We drove past the scene of the crime four times, actually, once on the way to pick the girls up from swimming, again on the way to Kanji's shop to warn him to lock his office door, because, you know, thieves go straight from one crime to another, no break, with masses of cops around; again when we went home to get the money I forgot to buy the Hotto Motto dinner I had promised the girls, and again on the way home again.

While walking into Hotto Motto, a police car came screaming around the corner and flashed off up the road in a blaze of screaming lights. It all seemed a bit over the top, as I couldn't discern what on earth they were chasing. Maybe they just never get to use their lights and sirens so figured this was a good chance. Unless they had, in the intervening half hour, actually figured out whodunnit and were going to catch them before they, I dunno, jumped on a ship and sailed to North Korea.

Would be nice to know what was really going on.




Saturday, May 22, 2010

Randoms

Erica copies her big sisters (who are copying me of course) and tries to put on make-up. Only she made a wee mistake - she used an inkan (name seal) box and INK! Here she is admiring the effect:


Family band. Believe me, you DON'T want to hear the video. This was just after we got back after Golden Week. We had stopped by Toys'r'Us on the way, and I got her the drum kit.

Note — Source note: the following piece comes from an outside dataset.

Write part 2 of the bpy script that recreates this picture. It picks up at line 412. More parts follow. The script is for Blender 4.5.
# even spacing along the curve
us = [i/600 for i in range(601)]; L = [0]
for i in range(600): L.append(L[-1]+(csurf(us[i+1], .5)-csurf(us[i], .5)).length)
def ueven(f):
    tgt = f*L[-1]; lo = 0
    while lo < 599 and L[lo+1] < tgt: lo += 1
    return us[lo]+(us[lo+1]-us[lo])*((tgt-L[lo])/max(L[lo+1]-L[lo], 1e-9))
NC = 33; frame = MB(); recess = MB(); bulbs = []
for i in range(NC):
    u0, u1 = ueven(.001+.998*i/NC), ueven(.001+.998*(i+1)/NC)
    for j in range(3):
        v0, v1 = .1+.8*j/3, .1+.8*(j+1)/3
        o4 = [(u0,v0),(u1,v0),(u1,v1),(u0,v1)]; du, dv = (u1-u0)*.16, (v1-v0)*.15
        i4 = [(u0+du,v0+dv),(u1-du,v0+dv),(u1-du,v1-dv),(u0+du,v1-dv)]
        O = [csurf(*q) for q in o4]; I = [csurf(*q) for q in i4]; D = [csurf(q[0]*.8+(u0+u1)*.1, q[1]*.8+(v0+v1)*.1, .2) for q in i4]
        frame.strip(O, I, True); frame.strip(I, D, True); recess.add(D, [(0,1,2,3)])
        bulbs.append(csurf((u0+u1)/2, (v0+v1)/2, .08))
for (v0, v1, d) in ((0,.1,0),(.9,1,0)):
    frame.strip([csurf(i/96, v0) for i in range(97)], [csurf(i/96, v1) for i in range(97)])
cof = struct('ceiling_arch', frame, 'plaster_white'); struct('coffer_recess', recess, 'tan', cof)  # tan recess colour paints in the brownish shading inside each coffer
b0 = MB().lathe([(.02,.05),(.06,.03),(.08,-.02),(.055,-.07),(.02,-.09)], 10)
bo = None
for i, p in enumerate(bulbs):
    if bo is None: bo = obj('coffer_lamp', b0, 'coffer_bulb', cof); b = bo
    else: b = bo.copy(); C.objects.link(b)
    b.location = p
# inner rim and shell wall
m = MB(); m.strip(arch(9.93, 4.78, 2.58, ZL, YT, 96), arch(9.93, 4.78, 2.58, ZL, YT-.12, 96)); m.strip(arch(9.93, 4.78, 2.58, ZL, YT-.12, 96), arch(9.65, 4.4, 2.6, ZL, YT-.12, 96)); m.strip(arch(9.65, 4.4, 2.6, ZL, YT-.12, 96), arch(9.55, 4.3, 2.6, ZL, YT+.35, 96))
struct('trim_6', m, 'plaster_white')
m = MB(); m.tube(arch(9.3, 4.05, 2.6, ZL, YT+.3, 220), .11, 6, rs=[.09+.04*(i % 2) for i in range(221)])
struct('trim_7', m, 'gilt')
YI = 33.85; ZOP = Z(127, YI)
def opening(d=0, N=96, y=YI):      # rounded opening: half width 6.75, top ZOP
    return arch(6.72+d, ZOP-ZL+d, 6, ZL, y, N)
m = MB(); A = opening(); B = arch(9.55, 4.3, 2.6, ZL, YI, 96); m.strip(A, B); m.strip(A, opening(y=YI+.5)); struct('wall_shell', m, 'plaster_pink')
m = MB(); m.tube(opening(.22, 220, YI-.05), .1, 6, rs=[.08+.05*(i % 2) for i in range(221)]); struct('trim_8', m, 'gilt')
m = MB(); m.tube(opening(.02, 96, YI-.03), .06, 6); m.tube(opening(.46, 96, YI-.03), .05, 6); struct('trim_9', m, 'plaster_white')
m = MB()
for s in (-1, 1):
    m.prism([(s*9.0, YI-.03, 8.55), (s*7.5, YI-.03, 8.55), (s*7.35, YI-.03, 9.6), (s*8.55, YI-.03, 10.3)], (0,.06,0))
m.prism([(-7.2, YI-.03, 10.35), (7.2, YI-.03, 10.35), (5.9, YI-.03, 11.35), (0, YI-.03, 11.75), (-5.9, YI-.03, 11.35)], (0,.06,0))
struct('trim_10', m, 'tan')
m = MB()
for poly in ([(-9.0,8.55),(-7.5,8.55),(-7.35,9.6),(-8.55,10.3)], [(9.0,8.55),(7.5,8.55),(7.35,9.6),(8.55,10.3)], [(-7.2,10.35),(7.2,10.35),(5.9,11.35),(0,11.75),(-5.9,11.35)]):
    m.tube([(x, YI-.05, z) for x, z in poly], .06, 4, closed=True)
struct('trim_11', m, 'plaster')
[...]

Being a toddler of course she preferred the box at first!


Mother's Day

My kids treated me very sweetly on Mother's Day this year. I woke up to a kerfuffle, as I had come downstairs (after a sleep-in and a cup of tea in bed) to three little girls who hadn't quite finished their cards to me. These are SO sweet!



The explanatory note on the right is written by Amy, and says 'black scribbles are glasses'. Erica was quite aware that she was drawing ME and made sure I had my glasses on.

The flowers Kanji got me

He took the girls to Youme Town to get me a present. They came back with this, they know how I like boxes!

And then lunch! Salad, rice balls (ume and shiso flavors) and a fried egg with bacon. It was delicious!